Pension or Property

Despite the tax relief benefits many people today are exchanging their traditional pension for property. Is investing property a better way to save for your retirement, should you be using your normal pension contributions to pay a mortgage on a buy to let property?

Since the dot com crash in 2000 there has been very little positive press about the pensions industry, and while the stock markets still have a long way to go to get back to 2000 levels it will be some time before people see their pension funds getting back to their original highs. Then to cap it all after the collapse of Equitable Life one of the UK’s largest pensions companies, many people doubt that owning a pension policy is the rock solid investment that it has often been portrayed to be.


If you’re a firm believer in the stock market over the long haul then one very good alternative to a pension is the Individual Savings Account (ISA), an ISA can prove to be more flexible than a normal pension, seek advice from a financial consultant who will be able to look at your circumstances and advise you.

If the stock market crash has left you with nagging doubts about using the stock market as a safe investment vehicle for your retirement you may well have thought about property. There has been a significant increase in the number of people investing in buy to let properties.

Buy to Let

Having a rental property in your retirement can be very attractive and in the right circumstances can have several key advantages over a traditional pension. One advantage that is very evident is the fact that it gives greater control of the investment. A traditional pension can be quite inflexible, you pay a sum of money every month for your working life and a series of investment managers decide on the best place to put your money, if they get it right you get a nice sum for your retirement, if they get it wrong or the world’s stock market nose dive your retirement may not quite live up to expectations.

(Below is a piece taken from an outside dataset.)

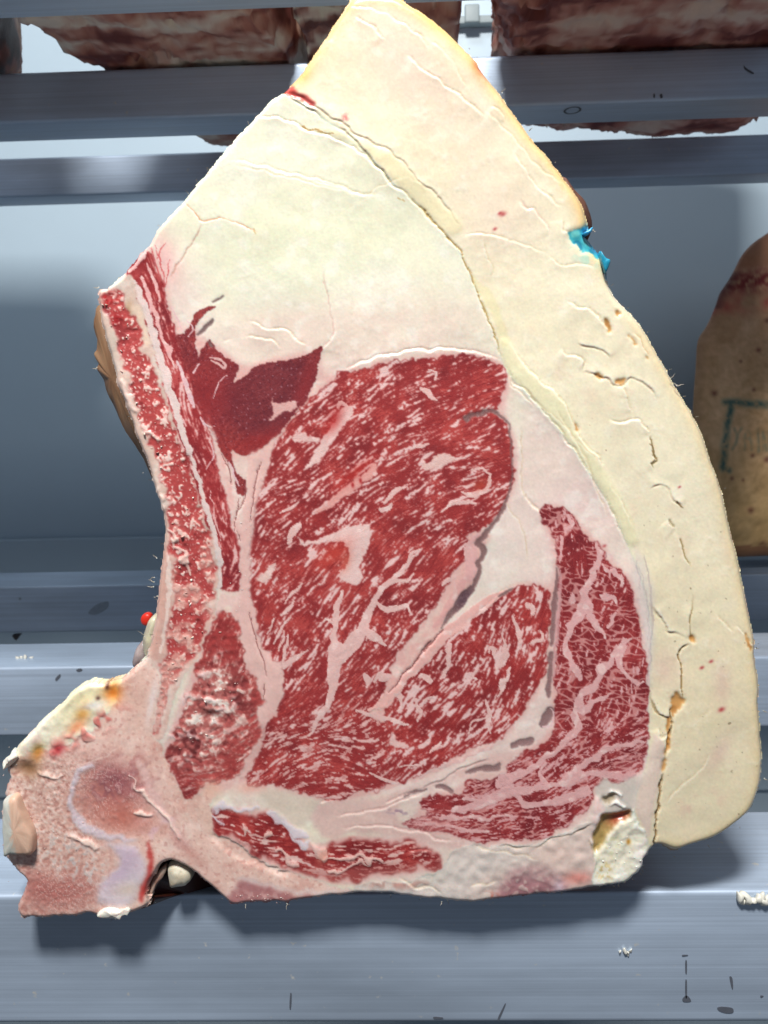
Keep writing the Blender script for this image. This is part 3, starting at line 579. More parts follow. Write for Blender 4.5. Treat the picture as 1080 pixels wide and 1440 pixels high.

With property the investor can choose many of the criteria that will ultimately be the deciding factor in how good an investment is, you can choose the location of the property, the type of property and the market it is aimed at, young professionals, students, or families. With power comes responsibility and some people will relish this opportunity while others would rather not try to guess where the next up and coming area is or whether terraced 2 bed or 3 bed flat is better.

The next advantage is the ability to release the capital more freely (subject to taxes). A pension can only be used to buy one product an annuity. In some cases this may not be ideal. An annuity is designed to provide you with a regular income for the rest of your retirement, now if you come from a family who live well into their 80s, you have excellent health and are planning to retire at 55 the sum of money you will require for an annuity may well be beyond your reach. Also one big potential glitch with an annuity it will stop paying when the last person on the annuity dies, a rental income on a property would continue. If a big consideration in your financial planning is to pass wealth down through your family then a property could be ideal.


Pensions are tax free, property isn’t, and careful financial planning is paramount to good property investment. You will need t pay stamp duty on the property when you purchase it, then you will have to pay income tax against the income that it generates minus your expenses. You will also run into capital gains taxes when you come to sell the property. Discuss you property investment plans with a tax consultant before you make any decisions so that he is able to advise you about the most tax effective method of purchase and management in your circumstances.

The Risks

Property is not without it’s own set of risk, today the property market remains strong but history does seem to dictate that as with stock market shares a warning should be on the bottom of every property that states “Your investment in this property can go down as well as up” who knows what the next 10-20 years holds for the property market.. Even if the property market stays rock solid and continues to out pace the stock market, it’s always remembering that there will be individual exceptions, a simple change in the local geography of your chosen property can have a dramatic effect on property prices for better or worse. Your investment property will not only be affected by national house market trends but also by micro trends within your chosen location.

Research is a key factor however that said it’s as difficult to research property 10 years ahead as it is the stock market.

Pension or Property?

A property may well be a better investment in your individual circumstance and as people become more investment literate and demand individual investment control property is ideal for self management. Finally buying lots of baskets for your eggs is never a bad thing, use all of the investment tools at your disposal, property, ISA’s. pensions etc. Doing it yourself is appealing but don’t leave out professional advice, markets are always changing and the advice of an authorised financial consultant will prove invaluable.